* BEGIN Source excerpt *

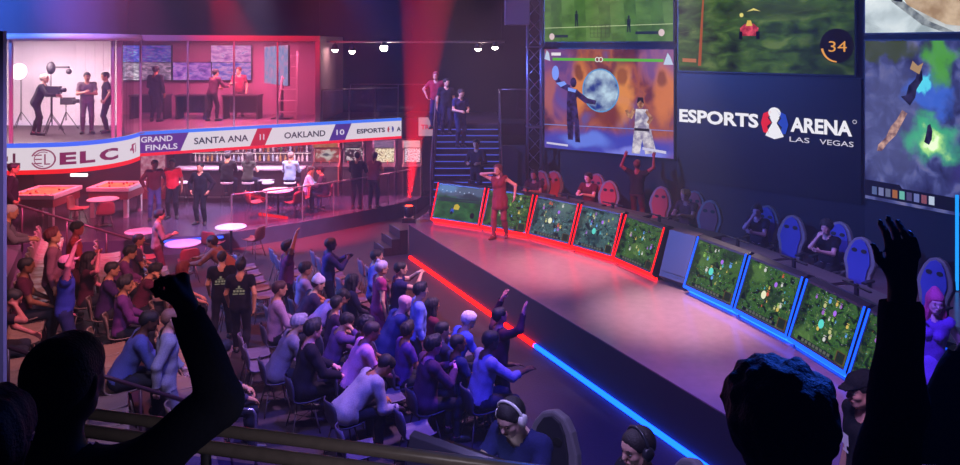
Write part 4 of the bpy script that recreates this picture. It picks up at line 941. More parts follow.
# ================================================================== chairs
def racing_chair(label, loc, rz, pad, group=None, k=1.0):
    "faces local -Y"
    t = thing('gaming_chair', label, 'chair', loc, rz, group); t.scale = (k, k, k); sh = mat('#6a6470', .5)
    out = [(-.20, 0), (-.23, .25), (-.29, .42), (-.27, .55), (-.20, .72), (-.12, .82), (0, .86), (.12, .82), (.20, .72), (.27, .55), (.29, .42), (.23, .25), (.20, 0)]
    M = Matrix.Translation((0, .24, .5)) @ Matrix.Rotation(R(80), 4, 'X')
    MB().prism(out, -.05, .05, 0, M).build('backrest', sh, t, .02)
    inn = [(x*.72, .06+y*.88) for x, y in out]; MB().prism(inn, .05, .075, 0, M).build('padding', mat(pad, .6), t, .01)
    for s in (-1, 1): MB().prism(ell(s*.085, .62, .05, .035, 12), .07, .085, 0, M).build('harness_slot', mat('#08070a', .7), t)
    MB().box((0, 0, .46), (.52, .5, .12)).build('seat', sh, t, .03)
    for s in (-1, 1):
        mb = MB(); mb.box((s*.31, .02, .70), (.08, .28, .03)); mb.box((s*.31, .06, .57), (.04, .06, .24)); mb.build('armrest', mat('#1a181d', .5), t)
    MB().tube([(0, 0, .07), (0, 0, .41)], .03, 8).build('gas_column', mat('#1a181d', .4), t)
    mb = MB()
    for k in range(5): a = 2*PI*k/5+.3; mb.bar((0, 0, .08), (.3*math.cos(a), .3*math.sin(a), .055), .05, .03)
    mb.build('star_base', mat('#1a181d', .4), t)
    for k in range(5): a = 2*PI*k/5+.3; MB().ball((.3*math.cos(a), .3*math.sin(a), .03), .03, 8, 6).build('caster', mat('#0c0b0d', .5), t)
    return t
def behind(i, dx, dy):
    t, an = DESK[i]; c = Vector(t.location); return c+Vector((math.cos(an)*dx-math.sin(an)*dy, math.sin(an)*dx+math.cos(an)*dy, 0)), an
# shell chair
def shell_mesh():
    prof = [(.25, .455), (.21, .445), (.12, .432), (.0, .425), (-.10, .43), (-.17, .455), (-.205, .51), (-.225, .60), (-.245, .70), (-.262, .78), (-.268, .82)]
    wid = [.19, .215, .225, .23, .23, .225, .22, .225, .22, .195, .13]
    n = 8; vs = []
    for (y, z), w_ in zip(prof, wid):
        for k in range(n+1):
            u = -1+2*k/n; q = u*u; back = min(1, max(0, (z-.45)/.2))
            vs.append((w_*u, y+.06*q*back, z+.05*q*q*(1-back)))
    m = len(prof); fs = [(i*(n+1)+k, i*(n+1)+k+1, (i+1)*(n+1)+k+1, (i+1)*(n+1)+k) for i in range(m-1) for k in range(n)]
    bm = bmesh.new(); V = [bm.verts.new(v) for v in vs]
    for f in fs: bm.faces.new([V[i] for i in f]).smooth = True
    bm.normal_update(); bmesh.ops.solidify(bm, geom=bm.faces[:], thickness=.014)
    me = bpy.data.meshes.new('shell'); bm.to_mesh(me); bm.free(); me.materials.append(mat('#8a7060', .5)); return me
CH = thing('shell_chair', 'x', 'chair', (0, 0, 0))
o = bpy.data.objects.new('shell', shell_mesh()); C.objects.link(o); o.parent = CH
for sx in (-1, 1):
    for sy in (-1, 1): MB().tube([(sx*.11, sy*.11-.0, .43), (sx*.21, sy*.20, 0)], [.012, .010], 6).build('leg', mat('#6a5a58', .4, .4), CH)
mb = MB(); mb.tube([(-.16, -.155, .2), (.16, .155, .2)], .005, 5); mb.tube([(.16, -.155, .2), (-.16, .155, .2)], .005, 5); mb.build('brace', mat('#3a3438', .4, .5), CH)
FIRST = [True]
CHAIRS = []
def shell_chair(p, face, label, group, col):
    "face: the angle the sitter looks along"
    if FIRST[0]: r = CH; FIRST[0] = False; r.location = p; r.rotation_euler = (0, 0, R(face-90)); r['label'] = label; r['group'] = group
    else: r = dup(CH, p, R(face-90), label, group)
    for c in r.children:
        if c.name.startswith('shell'): paint(c, mat(col, .5, 0, 0, 40, .05))
    CHAIRS.append(Vector(p)); return r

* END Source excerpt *

Short problem: Extract the full listing exactly, with the pictures left out.

Answer to the exercise:
Write part 4 of the bpy script that recreates this picture. It picks up at line 941. More parts follow.
# ================================================================== chairs
def racing_chair(label, loc, rz, pad, group=None, k=1.0):
    "faces local -Y"
    t = thing('gaming_chair', label, 'chair', loc, rz, group); t.scale = (k, k, k); sh = mat('#6a6470', .5)
    out = [(-.20, 0), (-.23, .25), (-.29, .42), (-.27, .55), (-.20, .72), (-.12, .82), (0, .86), (.12, .82), (.20, .72), (.27, .55), (.29, .42), (.23, .25), (.20, 0)]
    M = Matrix.Translation((0, .24, .5)) @ Matrix.Rotation(R(80), 4, 'X')
    MB().prism(out, -.05, .05, 0, M).build('backrest', sh, t, .02)
    inn = [(x*.72, .06+y*.88) for x, y in out]; MB().prism(inn, .05, .075, 0, M).build('padding', mat(pad, .6), t, .01)
    for s in (-1, 1): MB().prism(ell(s*.085, .62, .05, .035, 12), .07, .085, 0, M).build('harness_slot', mat('#08070a', .7), t)
    MB().box((0, 0, .46), (.52, .5, .12)).build('seat', sh, t, .03)
    for s in (-1, 1):
        mb = MB(); mb.box((s*.31, .02, .70), (.08, .28, .03)); mb.box((s*.31, .06, .57), (.04, .06, .24)); mb.build('armrest', mat('#1a181d', .5), t)
    MB().tube([(0, 0, .07), (0, 0, .41)], .03, 8).build('gas_column', mat('#1a181d', .4), t)
    mb = MB()
    for k in range(5): a = 2*PI*k/5+.3; mb.bar((0, 0, .08), (.3*math.cos(a), .3*math.sin(a), .055), .05, .03)
    mb.build('star_base', mat('#1a181d', .4), t)
    for k in range(5): a = 2*PI*k/5+.3; MB().ball((.3*math.cos(a), .3*math.sin(a), .03), .03, 8, 6).build('caster', mat('#0c0b0d', .5), t)
    return t
def behind(i, dx, dy):
    t, an = DESK[i]; c = Vector(t.location); return c+Vector((math.cos(an)*dx-math.sin(an)*dy, math.sin(an)*dx+math.cos(an)*dy, 0)), an
# shell chair
def shell_mesh():
    prof = [(.25, .455), (.21, .445), (.12, .432), (.0, .425), (-.10, .43), (-.17, .455), (-.205, .51), (-.225, .60), (-.245, .70), (-.262, .78), (-.268, .82)]
    wid = [.19, .215, .225, .23, .23, .225, .22, .225, .22, .195, .13]
    n = 8; vs = []
    for (y, z), w_ in zip(prof, wid):
        for k in range(n+1):
            u = -1+2*k/n; q = u*u; back = min(1, max(0, (z-.45)/.2))
            vs.append((w_*u, y+.06*q*back, z+.05*q*q*(1-back)))
    m = len(prof); fs = [(i*(n+1)+k, i*(n+1)+k+1, (i+1)*(n+1)+k+1, (i+1)*(n+1)+k) for i in range(m-1) for k in range(n)]
    bm = bmesh.new(); V = [bm.verts.new(v) for v in vs]
    for f in fs: bm.faces.new([V[i] for i in f]).smooth = True
    bm.normal_update(); bmesh.ops.solidify(bm, geom=bm.faces[:], thickness=.014)
    me = bpy.data.meshes.new('shell'); bm.to_mesh(me); bm.free(); me.materials.append(mat('#8a7060', .5)); return me
CH = thing('shell_chair', 'x', 'chair', (0, 0, 0))
o = bpy.data.objects.new('shell', shell_mesh()); C.objects.link(o); o.parent = CH
for sx in (-1, 1):
    for sy in (-1, 1): MB().tube([(sx*.11, sy*.11-.0, .43), (sx*.21, sy*.20, 0)], [.012, .010], 6).build('leg', mat('#6a5a58', .4, .4), CH)
mb = MB(); mb.tube([(-.16, -.155, .2), (.16, .155, .2)], .005, 5); mb.tube([(.16, -.155, .2), (-.16, .155, .2)], .005, 5); mb.build('brace', mat('#3a3438', .4, .5), CH)
FIRST = [True]
CHAIRS = []
def shell_chair(p, face, label, group, col):
    "face: the angle the sitter looks along"
    if FIRST[0]: r = CH; FIRST[0] = False; r.location = p; r.rotation_euler = (0, 0, R(face-90)); r['label'] = label; r['group'] = group
    else: r = dup(CH, p, R(face-90), label, group)
    for c in r.children:
        if c.name.startswith('shell'): paint(c, mat(col, .5, 0, 0, 40, .05))
    CHAIRS.append(Vector(p)); return r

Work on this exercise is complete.